Loin de s’éteindre, l’influence philosophique de Hume ne fait que s’accroître, et ces dernières années ont vu une sorte de renaissance de sa philosophie. De divers côtés, en France, en Angleterre, des traductions ou des études critiques témoignent du crédit grandissant d’un penseur dont on a cru trop souvent avoir raison, en lui infligeant sans ménagement l’épithète de sceptique et même de nihiliste. On commence à reconnaître que sa philosophie n’est pas faite que de négations, négations d’ailleurs suggestives et fécondes et qui ont provoqué chez ses contradicteurs, chez Kant avant tous les autres, de grandes nouveautés dogmatiques. Elle contient elle-même un dogmatisme particulier et original qui ne saurait être confondu avec le scepticisme vulgaire, et qui nous apparaît de plus en plus comme la clef d’un grand nombre de doctrines contemporaines. La philosophie de Hume n’est pas seulement un accident, une curiosité dans l’histoire de la pensée : elle en est un élément essentiel ; elle représente un de ces moments décisifs, une de ces crises où se dénouent en partie les difficultés philosophiques et où se prépare l’évolution qui conduit peu à peu la pensée à se rendre compte d’elle-même.

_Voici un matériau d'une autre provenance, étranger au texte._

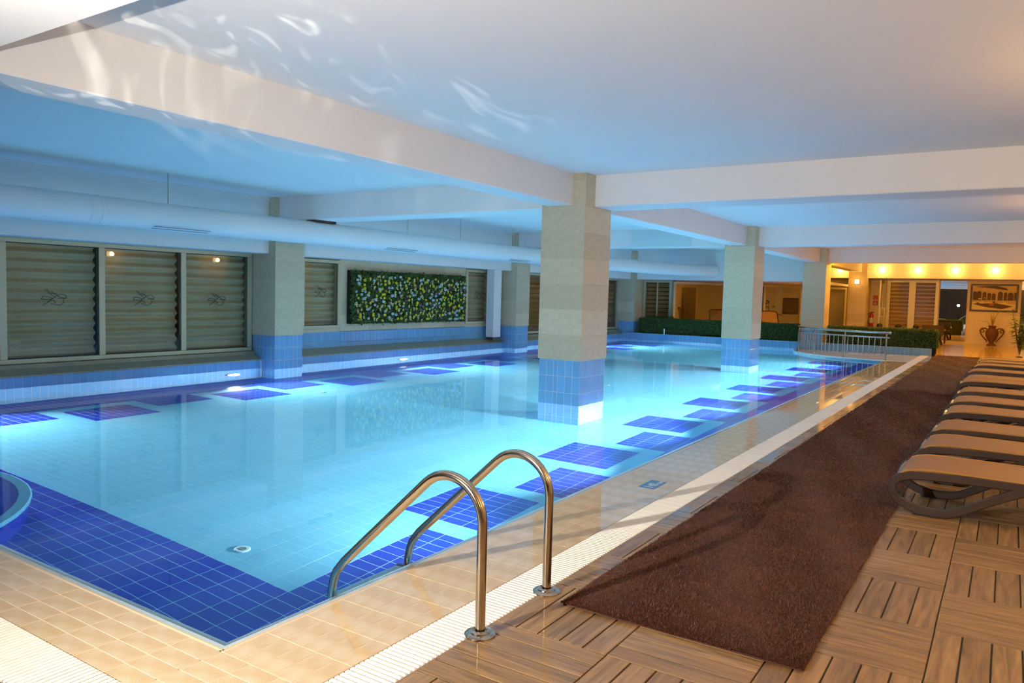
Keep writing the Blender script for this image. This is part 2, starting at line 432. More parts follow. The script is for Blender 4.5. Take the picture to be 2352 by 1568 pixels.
# ------------------------------------------------------------------ mesh helpers
class MB:
    """collects polygons; build() links them as ONE mesh object"""

    def __init__(s):
        s.v, s.f, s.mi, s.uv = [], [], [], []

    def quad(s, pts, mi=0, uv=None):
        n = len(s.v)
        s.v += [tuple(map(float, p)) for p in pts]
        s.f.append(tuple(range(n, n + len(pts))))
        s.mi.append(mi)
        s.uv.append(uv)

    def add(s, verts, faces, mi=0):
        n = len(s.v)
        s.v += [tuple(map(float, p)) for p in verts]
        for f in faces:
            s.f.append(tuple(n + i for i in f))
            s.mi.append(mi)
            s.uv.append(None)

    def box(s, x0, x1, y0, y1, z0, z1, mi=0, c=0.0):
        if c <= 0:
            v = [(x0, y0, z0), (x1, y0, z0), (x1, y1, z0), (x0, y1, z0), (x0, y0, z1), (x1, y0, z1), (x1, y1, z1), (x0, y1, z1)]
            s.add(v, [(3, 2, 1, 0), (4, 5, 6, 7), (0, 1, 5, 4), (1, 2, 6, 5), (2, 3, 7, 6), (3, 0, 4, 7)], mi)
        else:
            v, rings = [], []
            for z, d in ((z0, c), (z0 + c, 0), (z1 - c, 0), (z1, c)):
                rings.append(len(v))
                v += [(x0 + d + (c if d == 0 else 0) * 0, y0 + d, z), (x1 - d, y0 + d, z), (x1 - d, y1 - d, z), (x0 + d, y1 - d, z)]
            f = [(3, 2, 1, 0), (12, 13, 14, 15)]
            for k in range(3):
                for i in range(4):
                    j = (i + 1) % 4
                    f.append((4 * k + i, 4 * k + j, 4 * k + 4 + j, 4 * k + 4 + i))
            s.add(v, f, mi)

    def tube(s, path, r, n=10, mi=0, cap=True, closed=False, rect=None, side=None):
        P = [np.array(p, float) for p in path]
        K = len(P)
        rr = r if hasattr(r, '__len__') else [r] * K
        T = []
        for i in range(K):
            a = P[(i - 1) % K] if (closed or i > 0) else P[i]
            b = P[(i + 1) % K] if (closed or i < K - 1) else P[i]
            t = b - a
            T.append(t / (np.linalg.norm(t) + 1e-12))
        ref = np.array(side if side is not None else ((0, 0, 1) if abs(T[0][2]) < 0.9 else (1, 0, 0)), float)
        u = ref - T[0] * ref.dot(T[0])
        u /= np.linalg.norm(u)
        vs = []
        for i in range(K):
            u = u - T[i] * u.dot(T[i])
            u /= np.linalg.norm(u) + 1e-12
            w = np.cross(T[i], u)
            if rect:
                a, b2 = rect
                prof = [(-a, -b2), (a, -b2), (a, b2), (-a, b2)] if len(rect) == 2 else None
                c = min(a, b2) * 0.45
                prof = [(-a + c, -b2), (a - c, -b2), (a, -b2 + c), (a, b2 - c), (a - c, b2), (-a + c, b2), (-a, b2 - c), (-a, -b2 + c)]
                ring = [P[i] + u * p + w * q for p, q in prof]
            else:
                ring = [P[i] + rr[i] * (u * math.cos(2 * PI * k / n) + w * math.sin(2 * PI * k / n)) for k in range(n)]
            vs += ring
        m = 8 if rect else n
        fs = []
        for i in range(K if closed else K - 1):
            j = (i + 1) % K
            for k in range(m):
                l = (k + 1) % m
                fs.append((i * m + k, i * m + l, j * m + l, j * m + k))
        if cap and not closed:
            fs.append(tuple(range(m - 1, -1, -1)))
            fs.append(tuple((K - 1) * m + k for k in range(m)))
        s.add(vs, fs, mi)

    def lathe(s, prof, n=16, o=(0, 0, 0), axis='z', mi=0, a0=0.0, a1=2 * PI, caps=True):
        full = abs(a1 - a0 - 2 * PI) < 1e-6
        vs, fs = [], []
        m = n if full else n + 1
        for r, h in prof:
            for k in range(m):
                a = a0 + (a1 - a0) * k / n
                p = (r * math.cos(a), r * math.sin(a), h)
                if axis == 'x':
                    p = (h, p[0], p[1])
                elif axis == '-x':
                    p = (-h, p[1], p[0])
                elif axis == '-y':
                    p = (p[0], -h, p[1])
                vs.append((o[0] + p[0], o[1] + p[1], o[2] + p[2]))
        for i in range(len(prof) - 1):
            for k in range(n):
                l = (k + 1) % m
                fs.append((i * m + k, i * m + l, (i + 1) * m + l, (i + 1) * m + k))
        if caps and full:
            if prof[0][0] > 1e-6:
                fs.append(tuple(range(m - 1, -1, -1)))
            if prof[-1][0] > 1e-6:
                fs.append(tuple((len(prof) - 1) * m + k for k in range(m)))
        s.add(vs, fs, mi)

    def mesh(s, name, mats, smooth=False):
        me = bpy.data.meshes.new(name)
        me.from_pydata(s.v, [], s.f)
        for m in (mats if isinstance(mats, (list, tuple)) else [mats]):
            me.materials.append(m)
        if len(me.materials) > 1:
            me.polygons.foreach_set('material_index', s.mi)
        if any(u is not None for u in s.uv):
            ul = me.uv_layers.new(name='UVMap')
            flat = []
            for f, u in zip(s.f, s.uv):
                if u is None:
                    flat += [0.0, 0.0] * len(f)
                else:
                    for q in u:
                        flat += [q[0], q[1]]
            ul.data.foreach_set('uv', flat)
        if smooth:
            me.polygons.foreach_set('use_smooth', [True] * len(me.polygons))
            try:
                me.set_sharp_from_angle(angle=math.radians(42))
            except Exception:
                pass
        me.update()
        return me

    def build(s, name, mats, parent=None, smooth=False, loc=None):
        return place(s.mesh(name, mats, smooth), name, parent, loc)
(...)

C’est la conscience de ce rôle éminent de Hume qui déterminait récemment M. Renouvier et son infatigable collaborateur M. Pillon à donner la première traduction française d’une partie du Traité de la nature humaine, l’œuvre la plus dogmatique de Hume, la seule qu’il ait intitulée Traité, tandis que pour ses autres ouvrages il a préféré le titre plus modeste d’Essais ou de Recherche(Inquiry[1]). Les traducteurs français se sont d’ailleurs bornés à publier la première

  1. Le titre définitif de ce que l’on continue à appeler les Essais philosophiques de Hume est : An Inquiry concerning the human understanding.